Importante registrar que, em 2019, o STF, na ADPF 527, havia concedido medida cautelar para que pessoas presas transexuais e travestis com identidade de gênero feminino pudessem escolher cumprir a pena em estabelecimentos prisionais femininos ou masculinos.

Em seguida, o CNJ editou a já mencionada Resolução CNJ n. 348/2020 que, em seu art. 8º, previu:

Art. 8º De modo a possibilitar a aplicação do artigo 7º, o magistrado deverá:

I – esclarecer em linguagem acessível acerca da estrutura dos estabelecimentos prisionais disponíveis na respectiva localidade, da localização de unidades masculina e feminina, da existência de alas ou celas específicas para a população LGBTI, bem como dos reflexos dessa escolha na convivência e no exercício de direitos;

II – indagar à pessoa autodeclarada parte da população transexual acercada preferência pela custódia em unidade feminina, masculina ou específica, se houver, e, na unidade escolhida, preferência pela detenção no convívio geral ou em alas ou celas específicas, onde houver; e (redação dada pela Resolução n. 366, de 20/01/2021)
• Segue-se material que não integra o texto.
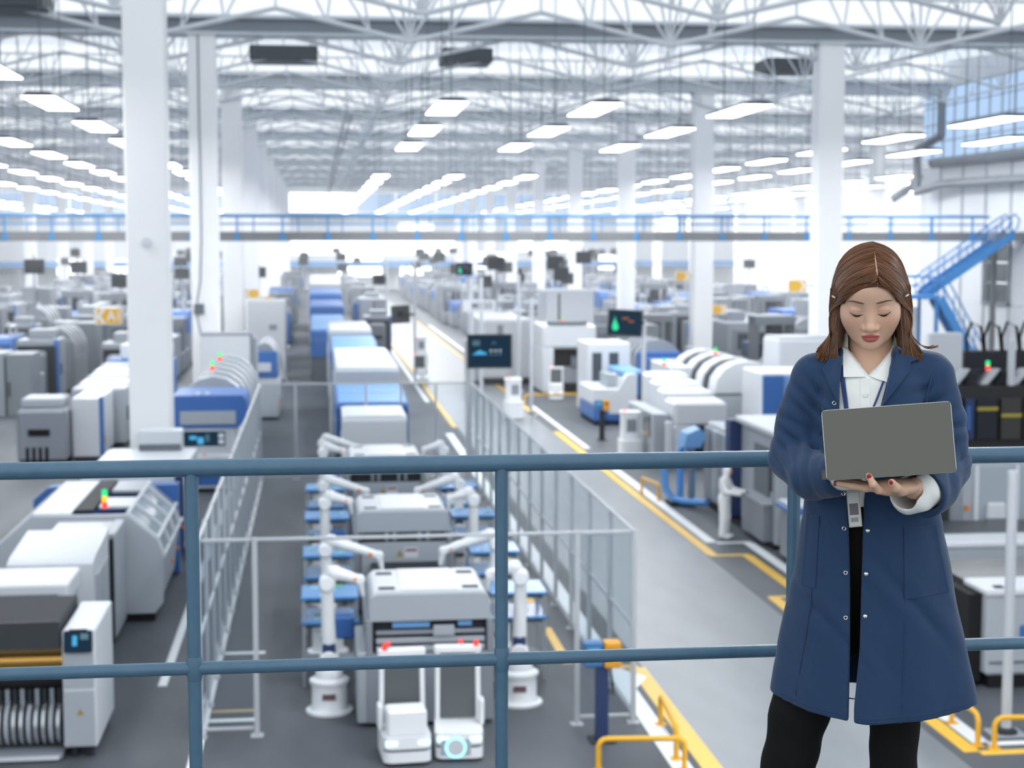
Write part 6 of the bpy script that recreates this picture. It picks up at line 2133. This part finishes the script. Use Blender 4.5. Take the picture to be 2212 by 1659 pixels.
def make_laptop():
    yaw = -math.atan2(1.25, 3.55)
    root = thing('laptop', 'slim silver laptop held open in front of the woman, lid towards us', 'laptop', (1.25, 3.55, DECK), yaw)
    lidm = mat('laptop_alloy', (0.110, 0.111, 0.092), .42, .35, .5, noise=(900, .06))
    edge = mat('laptop_edge', (.62, .62, .58), .25, .9)
    # lid: a panel from the hinge up, facing -v, rolled 5 degrees
    mid = np.array([.038, -.322, 1.238])
    lid = link('lid', None, root)
    lid.location = mid
    lid.rotation_euler = (R(-9), R(-5.4), R(2))
    W_, H_ = .2625, .146
    MB().prism(rrect(W_, H_, .006, 3), 'y', -.0022, .0022).build('lid_shell', lidm, lid)
    MB().tube([(x, .0006, z) for x, z in rrect(W_ - .0022, H_ - .0022, .006, 3)], .0023, 6, closed=True).build('lid_edge', edge, lid)
    MB().prism(rrect(W_ - .012, H_ - .012, .003, 3), 'y', .0023, .0030).build('display', light_mat('laptop_display', (.55, .6, .66), .5), lid)
    base = link('base', None, root)
    base.location = mid + np.array([-.005, .006, -.0645])
    base.rotation_euler = (R(-3), R(-5.4), R(2))
    MB().prism(rrect(W_, .175, .006, 3, 0, .0895), 'z', -.009, .004).build('base_shell', lidm, base)
    MB().prism(rrect(W_ - .03, .09, .003, 3, 0, .075), 'z', .004, .0055).build('keyboard', mat('keyboard_black', (.02, .02, .022), .5), base)
    MB().prism(rrect(.09, .05, .003, 3, 0, .145), 'z', .004, .0046).build('touchpad', mat('touchpad_grey', (.4, .4, .38), .3), base)
    for q in range(3):
        bx('port', BLACK, base, -W_ / 2 - .0006, -W_ / 2 + .004, .012 + q * .014, .020 + q * .014, -.0015, .0015)
    return root
# ------------------------------------------------------------------ the railing in front
def make_rail():
    m = mat('rail_paint', (0.068, 0.143, 0.215), 0.34, 0, 0.45, noise=(30, .06), bump=(220, .06))
    t = thing('guard_railing', 'slate blue pipe railing across the front of the platform', 'railing', (0, 4.0, DECK))
    posts = [-2.58, -1.82, -1.065, -.31, .455, 1.21, 1.965, 2.72, 3.475]
    MB().tube([(posts[0] - .3, 0, 1.1), (posts[-1] + .3, 0, 1.1)], .0215, 20).build('top_rail', m, t)
    for i, x in enumerate(posts):
        MB().tube([(x, 0, 0.01), (x, 0, 1.09)], .0165, 16).build('post', m, t)
        bx('base_plate', m, t, x - .05, x + .05, -.05, .05, 0, .012, .004)
        MB().lathe([(.0172, -.03), (.0205, -.012), (.0205, .012), (.0172, .03)], (x, 0, .6), 16).build('weld_collar', m, t)
        if i + 1 < len(posts):
            MB().tube([(x + .006, 0, .6), (posts[i + 1] - .006, 0, .6)], .0165, 16).build('mid_rail', m, t)
make_rail()
make_woman()
make_laptop()
# ------------------------------------------------------------------ thin scattering haze, added to wash out the far part of the hall
def make_haze():
    m = bpy.data.materials.new('hall_haze')
    m.use_nodes = True
    nt = m.node_tree
    nt.nodes.remove(nt.nodes['Principled BSDF'])
    v = nt.nodes.new('ShaderNodeVolumeScatter')
    v.inputs['Color'].default_value = (.93, .96, 1, 1)
    v.inputs['Density'].default_value = 0.0016
    v.inputs['Anisotropy'].default_value = 0.0
    nt.links.new(v.outputs[0], nt.nodes['Material Output'].inputs['Volume'])
    o = MB().box(XL + .6, XR - .6, 52, YB - 4, .3, 15.0).build('haze', m)
    o['kind'] = 'structure'
    o['label'] = 'pale bright haze filling the far half of the hall'
make_haze()
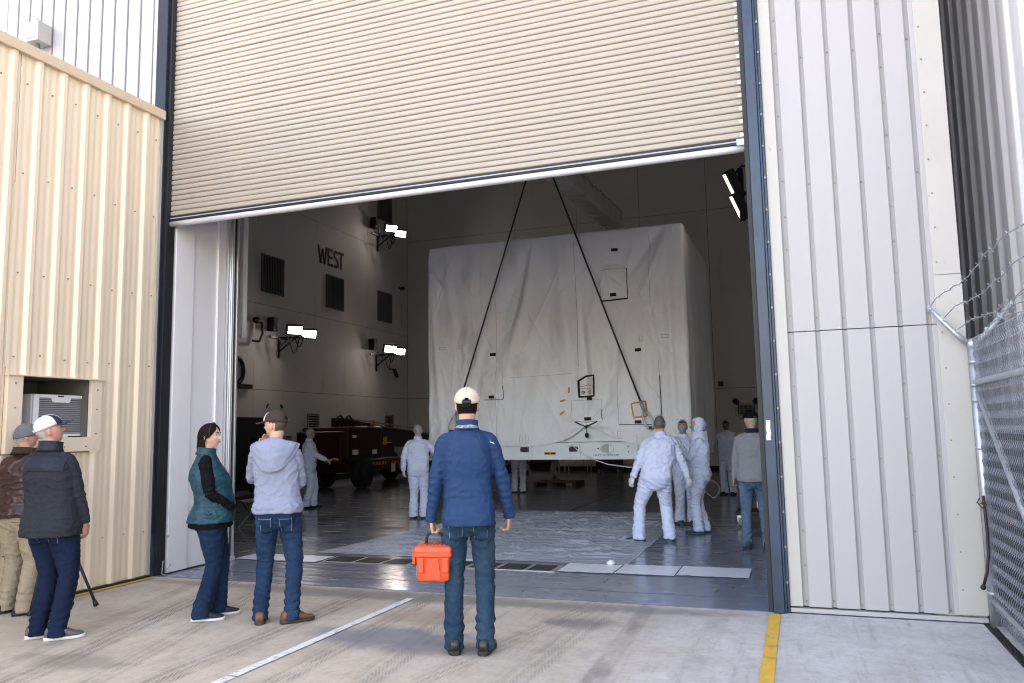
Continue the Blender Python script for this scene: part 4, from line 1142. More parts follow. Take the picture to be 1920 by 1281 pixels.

III – indagar à pessoa autodeclarada parte da população gay, lésbica, bissexual, intersexo e travesti acerca da preferência pela custódia no convívio geral ou em alas ou celas específicas. (redação dada pela Resolução n. 366, de 20/01/2021)

§ 1º Os procedimentos previstos neste artigo devem ser observados na realização da audiência de custódia após prisão em flagrante ou cumprimento do mandado de prisão, na prolação de sentença condenatória, assim como em audiência na qual seja decretada a privação de liberdade de pessoa autodeclarada parte da população LGBTI.

§ 2º A preferência de local de detenção declarada pela pessoa constará expressamente da decisão ou sentença judicial, que determinará seu cumprimento. 

 

Portanto, é dever do Judiciário indagar à pessoa autodeclarada parte da população transexual acerca da preferência pela custódia em unidade feminina, masculina ou específica, se houver, e, na unidade escolhida, preferência pela detenção no convívio geral ou em alas ou celas específicas.

 

Em suma:

É dever do Judiciário indagar à pessoa autodeclarada parte da população transexual acerca da preferência pela custódia em unidade feminina, masculina ou específica, se houver, e, na unidade escolhida, preferência pela detenção no convívio geral ou em alas ou celas específicas. 

STJ. 6ª Turma. HC 861.817-SC, Rel. Min. Jesuíno Rissato (Desembargador convocado do TJDFT), julgado em 6/2/2024 (Info 801).